● SET PROBLEM:
Search the records for "wide" and copy each line that holds it.
+++ INPUT RECORDS +++
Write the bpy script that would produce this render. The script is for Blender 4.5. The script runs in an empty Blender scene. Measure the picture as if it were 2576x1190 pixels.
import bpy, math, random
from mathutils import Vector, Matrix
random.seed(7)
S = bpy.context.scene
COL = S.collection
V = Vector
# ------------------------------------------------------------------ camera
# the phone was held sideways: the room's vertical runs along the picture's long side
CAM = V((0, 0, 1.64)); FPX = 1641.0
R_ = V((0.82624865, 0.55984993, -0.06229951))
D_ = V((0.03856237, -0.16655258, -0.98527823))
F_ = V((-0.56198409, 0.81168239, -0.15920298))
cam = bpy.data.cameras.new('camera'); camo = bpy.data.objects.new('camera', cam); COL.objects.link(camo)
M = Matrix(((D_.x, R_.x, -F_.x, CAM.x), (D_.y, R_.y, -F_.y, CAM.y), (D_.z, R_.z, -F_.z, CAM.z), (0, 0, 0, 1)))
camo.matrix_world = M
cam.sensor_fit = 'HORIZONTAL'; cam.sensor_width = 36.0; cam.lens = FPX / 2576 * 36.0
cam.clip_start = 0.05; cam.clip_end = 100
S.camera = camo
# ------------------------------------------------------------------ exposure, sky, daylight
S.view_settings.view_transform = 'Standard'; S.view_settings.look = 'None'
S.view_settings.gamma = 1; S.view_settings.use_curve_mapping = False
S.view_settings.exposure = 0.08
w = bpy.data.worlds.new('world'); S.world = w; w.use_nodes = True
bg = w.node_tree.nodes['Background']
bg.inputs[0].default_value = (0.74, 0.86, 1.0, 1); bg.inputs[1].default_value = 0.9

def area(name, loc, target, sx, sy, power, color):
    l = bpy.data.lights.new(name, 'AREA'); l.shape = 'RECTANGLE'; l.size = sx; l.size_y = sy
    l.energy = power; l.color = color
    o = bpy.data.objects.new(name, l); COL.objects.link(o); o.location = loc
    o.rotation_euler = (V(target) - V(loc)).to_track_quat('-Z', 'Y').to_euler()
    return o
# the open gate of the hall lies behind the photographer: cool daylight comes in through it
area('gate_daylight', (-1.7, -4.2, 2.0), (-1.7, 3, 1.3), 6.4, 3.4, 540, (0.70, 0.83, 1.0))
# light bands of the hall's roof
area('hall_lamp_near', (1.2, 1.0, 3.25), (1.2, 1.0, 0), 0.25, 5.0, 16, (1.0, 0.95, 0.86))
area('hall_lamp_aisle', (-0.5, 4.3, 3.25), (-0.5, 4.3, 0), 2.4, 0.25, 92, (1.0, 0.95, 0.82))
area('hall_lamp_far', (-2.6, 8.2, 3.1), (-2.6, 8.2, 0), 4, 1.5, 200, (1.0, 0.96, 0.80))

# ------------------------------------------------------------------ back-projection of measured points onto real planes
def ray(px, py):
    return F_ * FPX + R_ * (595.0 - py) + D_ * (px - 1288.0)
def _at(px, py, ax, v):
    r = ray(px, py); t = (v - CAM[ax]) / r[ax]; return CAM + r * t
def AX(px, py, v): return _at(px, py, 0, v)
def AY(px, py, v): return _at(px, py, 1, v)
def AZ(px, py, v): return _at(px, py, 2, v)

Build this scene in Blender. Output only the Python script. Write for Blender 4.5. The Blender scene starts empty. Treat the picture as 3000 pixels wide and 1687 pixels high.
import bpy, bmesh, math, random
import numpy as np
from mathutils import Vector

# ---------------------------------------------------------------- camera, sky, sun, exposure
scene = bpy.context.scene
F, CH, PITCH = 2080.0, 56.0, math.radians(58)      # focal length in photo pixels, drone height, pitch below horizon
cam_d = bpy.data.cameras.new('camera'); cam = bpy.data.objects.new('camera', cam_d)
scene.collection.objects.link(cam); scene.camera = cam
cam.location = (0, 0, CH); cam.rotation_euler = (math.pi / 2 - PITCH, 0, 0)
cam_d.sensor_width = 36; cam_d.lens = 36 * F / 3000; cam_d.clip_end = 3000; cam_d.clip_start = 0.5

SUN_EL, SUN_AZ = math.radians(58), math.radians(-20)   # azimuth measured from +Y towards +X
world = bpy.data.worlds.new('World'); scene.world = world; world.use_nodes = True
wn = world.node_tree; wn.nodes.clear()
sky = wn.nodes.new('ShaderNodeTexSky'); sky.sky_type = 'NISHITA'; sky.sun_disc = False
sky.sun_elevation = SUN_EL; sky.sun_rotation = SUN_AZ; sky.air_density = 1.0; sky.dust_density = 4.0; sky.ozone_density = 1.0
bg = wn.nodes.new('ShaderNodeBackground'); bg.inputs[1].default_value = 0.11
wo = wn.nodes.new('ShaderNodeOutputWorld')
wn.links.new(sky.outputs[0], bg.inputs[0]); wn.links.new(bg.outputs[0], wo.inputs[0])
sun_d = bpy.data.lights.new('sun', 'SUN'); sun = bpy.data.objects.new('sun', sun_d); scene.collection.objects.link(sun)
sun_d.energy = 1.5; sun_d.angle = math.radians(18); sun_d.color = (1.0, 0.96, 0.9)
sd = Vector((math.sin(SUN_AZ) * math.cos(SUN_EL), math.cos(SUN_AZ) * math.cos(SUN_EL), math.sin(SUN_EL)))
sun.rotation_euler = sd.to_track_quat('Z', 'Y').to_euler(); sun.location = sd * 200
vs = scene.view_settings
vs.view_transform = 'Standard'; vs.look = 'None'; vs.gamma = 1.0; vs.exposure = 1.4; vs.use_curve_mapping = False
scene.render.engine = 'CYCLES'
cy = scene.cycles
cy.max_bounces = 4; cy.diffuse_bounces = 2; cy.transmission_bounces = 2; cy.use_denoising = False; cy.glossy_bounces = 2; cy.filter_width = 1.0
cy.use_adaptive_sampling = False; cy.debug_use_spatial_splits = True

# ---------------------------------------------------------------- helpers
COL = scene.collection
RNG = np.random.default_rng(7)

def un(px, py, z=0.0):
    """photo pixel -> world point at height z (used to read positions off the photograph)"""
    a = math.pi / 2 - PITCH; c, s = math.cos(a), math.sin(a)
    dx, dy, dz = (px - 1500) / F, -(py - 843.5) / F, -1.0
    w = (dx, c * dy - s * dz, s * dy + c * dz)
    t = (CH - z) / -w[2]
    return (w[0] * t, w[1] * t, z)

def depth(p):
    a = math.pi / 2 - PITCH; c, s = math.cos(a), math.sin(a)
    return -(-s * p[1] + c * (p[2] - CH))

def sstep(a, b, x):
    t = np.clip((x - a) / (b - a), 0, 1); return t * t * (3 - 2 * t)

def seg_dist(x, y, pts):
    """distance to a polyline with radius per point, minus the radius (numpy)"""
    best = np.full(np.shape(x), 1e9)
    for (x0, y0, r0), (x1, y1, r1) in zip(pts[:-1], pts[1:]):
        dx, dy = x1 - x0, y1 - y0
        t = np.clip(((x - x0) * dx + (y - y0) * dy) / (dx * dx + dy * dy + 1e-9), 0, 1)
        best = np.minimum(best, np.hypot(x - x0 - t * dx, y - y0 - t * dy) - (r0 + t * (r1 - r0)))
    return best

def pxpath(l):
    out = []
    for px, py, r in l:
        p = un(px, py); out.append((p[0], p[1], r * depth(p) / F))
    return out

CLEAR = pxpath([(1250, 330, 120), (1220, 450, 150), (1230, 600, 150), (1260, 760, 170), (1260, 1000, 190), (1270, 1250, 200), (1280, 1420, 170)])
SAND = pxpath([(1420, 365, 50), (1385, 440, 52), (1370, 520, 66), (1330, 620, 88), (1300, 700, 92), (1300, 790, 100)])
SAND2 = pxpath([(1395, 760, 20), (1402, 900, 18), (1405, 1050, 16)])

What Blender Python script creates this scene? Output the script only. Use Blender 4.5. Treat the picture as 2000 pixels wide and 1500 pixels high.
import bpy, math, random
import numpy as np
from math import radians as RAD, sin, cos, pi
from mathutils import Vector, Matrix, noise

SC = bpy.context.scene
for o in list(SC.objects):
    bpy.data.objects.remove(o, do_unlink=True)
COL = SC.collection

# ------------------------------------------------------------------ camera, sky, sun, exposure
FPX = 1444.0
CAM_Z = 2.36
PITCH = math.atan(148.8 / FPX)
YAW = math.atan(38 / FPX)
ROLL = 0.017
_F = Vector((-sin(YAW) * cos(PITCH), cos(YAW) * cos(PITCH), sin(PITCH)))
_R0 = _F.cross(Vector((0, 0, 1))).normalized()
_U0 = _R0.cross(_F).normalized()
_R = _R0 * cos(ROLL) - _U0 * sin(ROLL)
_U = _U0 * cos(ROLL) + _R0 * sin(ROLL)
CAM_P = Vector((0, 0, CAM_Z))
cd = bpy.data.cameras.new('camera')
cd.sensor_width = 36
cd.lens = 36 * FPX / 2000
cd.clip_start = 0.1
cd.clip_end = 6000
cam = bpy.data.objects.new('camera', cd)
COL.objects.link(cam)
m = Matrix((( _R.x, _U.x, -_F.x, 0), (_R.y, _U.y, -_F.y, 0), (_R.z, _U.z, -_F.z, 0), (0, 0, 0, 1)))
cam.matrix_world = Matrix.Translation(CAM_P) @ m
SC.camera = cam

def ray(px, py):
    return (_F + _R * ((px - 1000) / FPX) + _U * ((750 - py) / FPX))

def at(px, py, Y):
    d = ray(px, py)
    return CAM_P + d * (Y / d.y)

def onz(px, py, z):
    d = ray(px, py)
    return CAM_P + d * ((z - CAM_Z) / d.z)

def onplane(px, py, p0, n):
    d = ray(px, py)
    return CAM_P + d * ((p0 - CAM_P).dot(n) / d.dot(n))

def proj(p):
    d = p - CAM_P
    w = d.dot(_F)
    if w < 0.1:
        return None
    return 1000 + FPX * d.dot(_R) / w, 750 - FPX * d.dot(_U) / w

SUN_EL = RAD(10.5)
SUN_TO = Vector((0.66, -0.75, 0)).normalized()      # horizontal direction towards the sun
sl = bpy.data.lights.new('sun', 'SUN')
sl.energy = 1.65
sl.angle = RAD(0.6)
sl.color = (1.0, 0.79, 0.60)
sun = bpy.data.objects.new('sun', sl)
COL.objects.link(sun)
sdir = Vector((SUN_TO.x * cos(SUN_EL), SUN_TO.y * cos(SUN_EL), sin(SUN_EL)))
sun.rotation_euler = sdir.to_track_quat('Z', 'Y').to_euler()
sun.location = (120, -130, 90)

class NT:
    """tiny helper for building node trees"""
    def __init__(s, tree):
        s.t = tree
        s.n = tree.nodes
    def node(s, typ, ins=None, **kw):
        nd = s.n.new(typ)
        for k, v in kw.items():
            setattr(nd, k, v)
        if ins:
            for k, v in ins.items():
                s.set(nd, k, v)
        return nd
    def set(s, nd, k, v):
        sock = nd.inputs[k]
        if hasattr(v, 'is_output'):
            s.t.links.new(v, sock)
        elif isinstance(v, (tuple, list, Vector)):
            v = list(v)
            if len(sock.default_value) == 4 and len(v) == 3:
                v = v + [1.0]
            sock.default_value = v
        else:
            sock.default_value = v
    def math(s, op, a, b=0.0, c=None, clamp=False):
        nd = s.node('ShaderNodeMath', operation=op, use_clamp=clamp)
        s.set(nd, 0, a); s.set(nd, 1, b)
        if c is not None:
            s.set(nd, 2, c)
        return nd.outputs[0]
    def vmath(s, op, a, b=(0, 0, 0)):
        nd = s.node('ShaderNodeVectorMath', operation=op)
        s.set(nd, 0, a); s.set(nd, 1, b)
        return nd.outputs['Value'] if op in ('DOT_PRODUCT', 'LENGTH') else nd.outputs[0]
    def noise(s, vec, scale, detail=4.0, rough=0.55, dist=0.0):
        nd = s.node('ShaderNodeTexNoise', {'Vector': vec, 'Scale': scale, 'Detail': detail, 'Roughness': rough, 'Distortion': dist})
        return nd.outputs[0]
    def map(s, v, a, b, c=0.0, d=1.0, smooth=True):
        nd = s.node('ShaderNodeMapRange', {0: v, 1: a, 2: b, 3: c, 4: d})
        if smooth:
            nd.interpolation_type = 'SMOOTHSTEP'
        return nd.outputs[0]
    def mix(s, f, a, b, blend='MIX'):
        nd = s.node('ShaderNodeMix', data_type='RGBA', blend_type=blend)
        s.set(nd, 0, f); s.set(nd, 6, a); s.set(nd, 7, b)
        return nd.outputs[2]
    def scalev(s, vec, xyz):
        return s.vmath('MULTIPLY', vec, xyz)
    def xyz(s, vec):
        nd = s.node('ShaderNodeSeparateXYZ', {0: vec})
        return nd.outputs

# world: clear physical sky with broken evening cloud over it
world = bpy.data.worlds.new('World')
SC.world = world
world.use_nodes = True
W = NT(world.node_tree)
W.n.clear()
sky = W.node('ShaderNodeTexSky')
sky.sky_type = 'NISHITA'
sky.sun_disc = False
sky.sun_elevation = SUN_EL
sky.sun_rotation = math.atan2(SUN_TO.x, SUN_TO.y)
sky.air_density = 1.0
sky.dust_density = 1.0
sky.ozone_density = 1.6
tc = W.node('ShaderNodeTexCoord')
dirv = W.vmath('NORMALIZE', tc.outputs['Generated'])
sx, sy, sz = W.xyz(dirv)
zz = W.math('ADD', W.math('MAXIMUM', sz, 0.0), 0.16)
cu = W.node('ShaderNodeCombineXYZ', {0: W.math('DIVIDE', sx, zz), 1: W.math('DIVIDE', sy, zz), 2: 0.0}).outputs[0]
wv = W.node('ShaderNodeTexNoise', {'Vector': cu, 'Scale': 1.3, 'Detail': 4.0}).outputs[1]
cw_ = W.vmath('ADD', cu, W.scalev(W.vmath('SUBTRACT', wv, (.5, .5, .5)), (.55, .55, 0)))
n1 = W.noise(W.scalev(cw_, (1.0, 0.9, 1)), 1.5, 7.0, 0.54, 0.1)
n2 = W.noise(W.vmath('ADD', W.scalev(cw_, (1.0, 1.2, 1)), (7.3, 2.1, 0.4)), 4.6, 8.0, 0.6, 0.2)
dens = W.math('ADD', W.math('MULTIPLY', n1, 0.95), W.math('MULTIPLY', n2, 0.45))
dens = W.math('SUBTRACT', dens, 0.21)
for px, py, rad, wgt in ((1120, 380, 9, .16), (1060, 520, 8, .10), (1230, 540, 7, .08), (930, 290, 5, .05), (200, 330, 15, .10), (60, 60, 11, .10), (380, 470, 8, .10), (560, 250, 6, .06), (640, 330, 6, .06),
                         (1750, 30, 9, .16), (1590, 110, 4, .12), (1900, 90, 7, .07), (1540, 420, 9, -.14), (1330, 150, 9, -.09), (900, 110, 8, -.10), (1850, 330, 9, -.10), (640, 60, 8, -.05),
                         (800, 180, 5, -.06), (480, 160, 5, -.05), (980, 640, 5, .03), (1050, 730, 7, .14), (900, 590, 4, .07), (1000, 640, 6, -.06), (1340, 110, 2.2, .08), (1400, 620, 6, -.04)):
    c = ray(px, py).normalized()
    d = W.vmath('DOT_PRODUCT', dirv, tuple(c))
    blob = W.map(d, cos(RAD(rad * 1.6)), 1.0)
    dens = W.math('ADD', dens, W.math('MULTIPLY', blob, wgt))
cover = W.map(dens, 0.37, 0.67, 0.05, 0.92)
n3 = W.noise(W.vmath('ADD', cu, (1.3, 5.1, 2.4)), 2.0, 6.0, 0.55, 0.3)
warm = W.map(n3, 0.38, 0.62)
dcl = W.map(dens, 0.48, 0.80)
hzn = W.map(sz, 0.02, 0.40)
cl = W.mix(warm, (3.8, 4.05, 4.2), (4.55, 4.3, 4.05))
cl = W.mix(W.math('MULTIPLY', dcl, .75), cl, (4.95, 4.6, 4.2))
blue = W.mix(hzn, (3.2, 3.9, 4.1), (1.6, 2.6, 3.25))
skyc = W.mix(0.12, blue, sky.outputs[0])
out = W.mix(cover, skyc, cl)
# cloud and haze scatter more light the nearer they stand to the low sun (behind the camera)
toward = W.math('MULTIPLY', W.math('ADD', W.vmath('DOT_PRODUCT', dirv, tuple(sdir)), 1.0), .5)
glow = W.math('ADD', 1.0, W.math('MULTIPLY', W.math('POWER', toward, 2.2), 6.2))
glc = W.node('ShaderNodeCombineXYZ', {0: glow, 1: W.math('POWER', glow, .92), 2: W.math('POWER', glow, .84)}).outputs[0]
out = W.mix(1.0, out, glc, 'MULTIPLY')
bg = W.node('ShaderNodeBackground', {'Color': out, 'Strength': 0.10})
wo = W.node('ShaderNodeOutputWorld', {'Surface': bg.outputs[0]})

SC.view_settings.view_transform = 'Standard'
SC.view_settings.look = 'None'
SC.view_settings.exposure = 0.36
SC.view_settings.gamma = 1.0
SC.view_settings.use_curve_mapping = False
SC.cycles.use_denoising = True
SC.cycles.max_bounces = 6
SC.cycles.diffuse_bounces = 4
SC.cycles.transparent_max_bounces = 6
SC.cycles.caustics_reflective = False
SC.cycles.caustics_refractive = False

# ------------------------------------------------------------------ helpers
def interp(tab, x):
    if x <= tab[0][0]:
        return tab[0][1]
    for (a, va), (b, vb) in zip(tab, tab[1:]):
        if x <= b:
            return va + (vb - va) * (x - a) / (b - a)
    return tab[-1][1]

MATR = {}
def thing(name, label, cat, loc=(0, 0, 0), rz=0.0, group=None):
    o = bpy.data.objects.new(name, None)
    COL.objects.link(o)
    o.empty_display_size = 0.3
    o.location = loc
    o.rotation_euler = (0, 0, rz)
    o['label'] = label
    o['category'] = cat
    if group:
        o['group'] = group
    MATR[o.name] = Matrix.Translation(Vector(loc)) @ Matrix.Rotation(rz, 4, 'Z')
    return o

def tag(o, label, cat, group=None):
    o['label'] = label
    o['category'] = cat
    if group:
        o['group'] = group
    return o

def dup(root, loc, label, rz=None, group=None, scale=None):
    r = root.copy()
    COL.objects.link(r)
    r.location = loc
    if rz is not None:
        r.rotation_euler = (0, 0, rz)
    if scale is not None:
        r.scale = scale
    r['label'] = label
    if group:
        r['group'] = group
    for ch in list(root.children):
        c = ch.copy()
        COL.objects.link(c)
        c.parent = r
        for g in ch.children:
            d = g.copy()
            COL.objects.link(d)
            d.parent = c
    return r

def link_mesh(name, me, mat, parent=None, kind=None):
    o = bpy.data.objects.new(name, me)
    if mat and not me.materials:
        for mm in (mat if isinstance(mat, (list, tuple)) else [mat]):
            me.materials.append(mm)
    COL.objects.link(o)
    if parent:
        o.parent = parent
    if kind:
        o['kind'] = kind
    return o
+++
● THE OUTPUT:
Build this scene in Blender. Output only the Python script. Write for Blender 4.5. The Blender scene starts empty. Treat the picture as 3000 pixels wide and 1687 pixels high.
What Blender Python script creates this scene? Output the script only. Use Blender 4.5. Treat the picture as 2000 pixels wide and 1500 pixels high.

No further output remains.